Dopo il matrimonio, la sposa lasciava la casa o il villaggio dei genitori per andare a vivere con il marito; spesso, quindi, la scrittura Nüshu serviva come strumento per esprimere la solitudine o le sofferenze e a continuare a comunicare con le madri o le “sorelle giurate” – le donne con cui aveva stabilito un legame speciale – nelle rare occasioni di contatto, senza farsi capire dagli uomini. Ma soprattutto, ha sottolineato McLaren, la scrittura segreta consentiva alle donne di superare i confini stabiliti dalla società patriarcale e di rappresentare la «frustrazione» delle giovani per aver dovuto interrompere legami con altre donne o con i familiari.

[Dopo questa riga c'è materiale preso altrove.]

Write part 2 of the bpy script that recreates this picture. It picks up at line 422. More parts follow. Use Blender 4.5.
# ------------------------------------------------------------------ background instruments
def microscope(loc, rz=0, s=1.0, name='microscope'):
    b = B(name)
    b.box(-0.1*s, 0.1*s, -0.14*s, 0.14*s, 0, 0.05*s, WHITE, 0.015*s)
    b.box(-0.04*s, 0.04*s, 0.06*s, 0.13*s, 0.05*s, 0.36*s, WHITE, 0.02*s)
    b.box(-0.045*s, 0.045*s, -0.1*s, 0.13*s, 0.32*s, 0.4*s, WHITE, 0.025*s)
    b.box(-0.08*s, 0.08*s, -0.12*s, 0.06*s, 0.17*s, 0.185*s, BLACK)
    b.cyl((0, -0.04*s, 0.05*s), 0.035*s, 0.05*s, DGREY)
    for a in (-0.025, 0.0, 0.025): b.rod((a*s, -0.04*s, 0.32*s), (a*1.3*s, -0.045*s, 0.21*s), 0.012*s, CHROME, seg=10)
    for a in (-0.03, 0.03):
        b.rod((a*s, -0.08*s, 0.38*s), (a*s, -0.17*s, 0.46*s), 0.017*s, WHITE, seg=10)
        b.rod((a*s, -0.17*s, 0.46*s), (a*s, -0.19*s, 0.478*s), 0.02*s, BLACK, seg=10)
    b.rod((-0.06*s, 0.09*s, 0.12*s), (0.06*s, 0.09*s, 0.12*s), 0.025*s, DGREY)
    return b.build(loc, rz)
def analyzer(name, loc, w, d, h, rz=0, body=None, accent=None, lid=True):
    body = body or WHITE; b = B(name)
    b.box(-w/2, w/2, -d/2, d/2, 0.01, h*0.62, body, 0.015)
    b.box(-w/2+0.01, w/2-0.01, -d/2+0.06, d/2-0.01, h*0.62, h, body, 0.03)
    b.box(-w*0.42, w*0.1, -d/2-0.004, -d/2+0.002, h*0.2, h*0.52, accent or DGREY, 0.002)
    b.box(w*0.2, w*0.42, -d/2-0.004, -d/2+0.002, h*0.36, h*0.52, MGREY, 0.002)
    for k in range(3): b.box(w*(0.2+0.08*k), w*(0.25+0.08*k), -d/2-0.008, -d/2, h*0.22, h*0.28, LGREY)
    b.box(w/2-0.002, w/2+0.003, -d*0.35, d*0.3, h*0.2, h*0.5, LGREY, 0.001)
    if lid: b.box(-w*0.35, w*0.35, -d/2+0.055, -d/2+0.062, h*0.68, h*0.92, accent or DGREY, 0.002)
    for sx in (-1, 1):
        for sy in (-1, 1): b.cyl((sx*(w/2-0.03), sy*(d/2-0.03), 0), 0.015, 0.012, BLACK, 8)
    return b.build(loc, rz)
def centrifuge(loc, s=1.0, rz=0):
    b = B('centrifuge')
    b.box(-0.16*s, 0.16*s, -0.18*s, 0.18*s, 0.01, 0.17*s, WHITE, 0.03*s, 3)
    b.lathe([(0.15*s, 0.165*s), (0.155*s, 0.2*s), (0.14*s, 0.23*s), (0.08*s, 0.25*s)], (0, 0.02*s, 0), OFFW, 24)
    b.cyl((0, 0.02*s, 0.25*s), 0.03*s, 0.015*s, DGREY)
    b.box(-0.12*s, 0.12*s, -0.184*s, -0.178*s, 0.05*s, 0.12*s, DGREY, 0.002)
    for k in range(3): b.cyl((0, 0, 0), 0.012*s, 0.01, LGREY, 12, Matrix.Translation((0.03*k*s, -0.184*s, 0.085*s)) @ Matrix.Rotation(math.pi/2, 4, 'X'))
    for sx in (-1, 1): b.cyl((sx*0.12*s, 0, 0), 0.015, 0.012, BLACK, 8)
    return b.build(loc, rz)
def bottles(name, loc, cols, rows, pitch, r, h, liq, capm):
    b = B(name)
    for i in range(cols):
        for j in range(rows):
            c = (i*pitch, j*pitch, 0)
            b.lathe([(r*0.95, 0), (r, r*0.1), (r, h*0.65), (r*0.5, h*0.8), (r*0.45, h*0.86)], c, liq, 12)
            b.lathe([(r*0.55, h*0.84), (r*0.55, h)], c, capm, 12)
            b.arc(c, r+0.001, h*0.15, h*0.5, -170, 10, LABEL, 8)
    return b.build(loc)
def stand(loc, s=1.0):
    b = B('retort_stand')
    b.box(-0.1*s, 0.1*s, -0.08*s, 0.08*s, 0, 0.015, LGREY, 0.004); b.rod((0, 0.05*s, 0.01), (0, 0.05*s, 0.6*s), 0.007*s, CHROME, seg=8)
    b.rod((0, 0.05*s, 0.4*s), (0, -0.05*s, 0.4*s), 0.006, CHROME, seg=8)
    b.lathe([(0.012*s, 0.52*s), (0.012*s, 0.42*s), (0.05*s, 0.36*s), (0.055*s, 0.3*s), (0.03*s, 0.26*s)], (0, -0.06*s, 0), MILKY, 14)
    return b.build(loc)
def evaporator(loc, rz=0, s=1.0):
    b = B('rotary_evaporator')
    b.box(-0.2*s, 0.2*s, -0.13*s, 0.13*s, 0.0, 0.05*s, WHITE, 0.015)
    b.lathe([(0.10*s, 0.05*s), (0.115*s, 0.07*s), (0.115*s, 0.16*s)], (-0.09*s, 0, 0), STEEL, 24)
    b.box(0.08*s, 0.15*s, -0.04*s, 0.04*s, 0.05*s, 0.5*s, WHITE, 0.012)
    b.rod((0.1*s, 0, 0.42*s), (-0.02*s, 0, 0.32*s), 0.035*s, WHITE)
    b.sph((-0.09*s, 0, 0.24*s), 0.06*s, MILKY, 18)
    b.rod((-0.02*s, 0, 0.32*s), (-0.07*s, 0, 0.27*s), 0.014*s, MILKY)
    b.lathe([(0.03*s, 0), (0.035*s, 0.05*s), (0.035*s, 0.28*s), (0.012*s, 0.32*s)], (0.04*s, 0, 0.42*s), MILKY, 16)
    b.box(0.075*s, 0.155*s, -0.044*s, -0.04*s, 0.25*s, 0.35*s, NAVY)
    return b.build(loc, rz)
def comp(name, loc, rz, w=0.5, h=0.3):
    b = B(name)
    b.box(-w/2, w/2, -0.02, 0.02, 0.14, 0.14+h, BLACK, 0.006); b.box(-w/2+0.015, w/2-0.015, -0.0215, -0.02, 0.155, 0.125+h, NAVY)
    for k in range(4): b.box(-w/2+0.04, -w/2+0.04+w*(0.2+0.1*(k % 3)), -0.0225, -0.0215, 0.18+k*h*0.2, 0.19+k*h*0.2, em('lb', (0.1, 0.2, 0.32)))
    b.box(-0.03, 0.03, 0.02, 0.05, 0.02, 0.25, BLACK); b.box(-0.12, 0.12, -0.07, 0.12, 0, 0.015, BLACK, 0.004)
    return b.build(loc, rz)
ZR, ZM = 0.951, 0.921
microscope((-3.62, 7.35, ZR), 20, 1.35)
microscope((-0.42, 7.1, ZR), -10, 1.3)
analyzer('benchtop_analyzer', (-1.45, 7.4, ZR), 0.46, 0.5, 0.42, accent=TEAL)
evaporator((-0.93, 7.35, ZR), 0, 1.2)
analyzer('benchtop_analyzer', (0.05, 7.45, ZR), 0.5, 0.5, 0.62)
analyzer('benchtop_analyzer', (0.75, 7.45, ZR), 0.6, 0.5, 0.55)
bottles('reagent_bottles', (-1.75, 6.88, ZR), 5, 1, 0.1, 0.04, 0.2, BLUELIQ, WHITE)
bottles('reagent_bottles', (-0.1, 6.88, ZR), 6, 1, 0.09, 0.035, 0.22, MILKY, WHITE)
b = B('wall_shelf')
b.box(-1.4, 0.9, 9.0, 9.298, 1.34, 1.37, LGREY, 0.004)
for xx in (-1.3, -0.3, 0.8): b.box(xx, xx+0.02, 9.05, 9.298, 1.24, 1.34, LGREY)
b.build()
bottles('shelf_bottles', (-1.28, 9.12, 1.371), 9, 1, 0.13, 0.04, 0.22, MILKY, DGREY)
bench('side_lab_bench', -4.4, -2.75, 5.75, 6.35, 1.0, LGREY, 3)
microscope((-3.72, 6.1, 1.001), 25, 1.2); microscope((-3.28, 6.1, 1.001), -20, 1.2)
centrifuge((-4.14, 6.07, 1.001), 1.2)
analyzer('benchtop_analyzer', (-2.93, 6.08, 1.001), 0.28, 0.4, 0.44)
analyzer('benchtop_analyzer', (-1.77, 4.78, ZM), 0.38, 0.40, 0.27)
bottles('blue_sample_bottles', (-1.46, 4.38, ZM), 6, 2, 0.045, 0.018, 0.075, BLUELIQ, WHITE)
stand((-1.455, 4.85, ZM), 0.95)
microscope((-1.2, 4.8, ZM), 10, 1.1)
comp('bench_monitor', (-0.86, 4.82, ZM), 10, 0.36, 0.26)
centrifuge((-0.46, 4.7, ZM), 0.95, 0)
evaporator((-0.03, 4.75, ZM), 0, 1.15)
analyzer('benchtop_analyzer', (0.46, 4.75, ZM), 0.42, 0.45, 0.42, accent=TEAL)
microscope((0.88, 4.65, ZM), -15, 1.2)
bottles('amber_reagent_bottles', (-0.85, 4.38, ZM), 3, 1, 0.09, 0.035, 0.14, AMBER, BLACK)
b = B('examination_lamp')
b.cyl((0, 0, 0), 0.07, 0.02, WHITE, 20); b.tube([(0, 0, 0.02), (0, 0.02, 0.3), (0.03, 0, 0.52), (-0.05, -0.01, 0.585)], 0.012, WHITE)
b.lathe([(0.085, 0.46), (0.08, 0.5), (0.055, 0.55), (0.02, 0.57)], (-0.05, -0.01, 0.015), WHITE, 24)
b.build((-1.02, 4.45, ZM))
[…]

Come ha detto Zhao Liming, professoressa che insegna Nüshu all’Università Tsinghua di Pechino, non si tratta soltanto di una scrittura, bensì di una cultura tutta femminile: Zhao l’ha definita «un raggio di sole che permette alle donne di parlare con la propria voce e lottare contro lo sciovinismo maschile». In questo senso, per Zhao il Nüshu è uno strumento che consente di rappresentare la forza delle donne e il loro ruolo centrale in questa cultura, dando loro, in qualche modo, una certa libertà.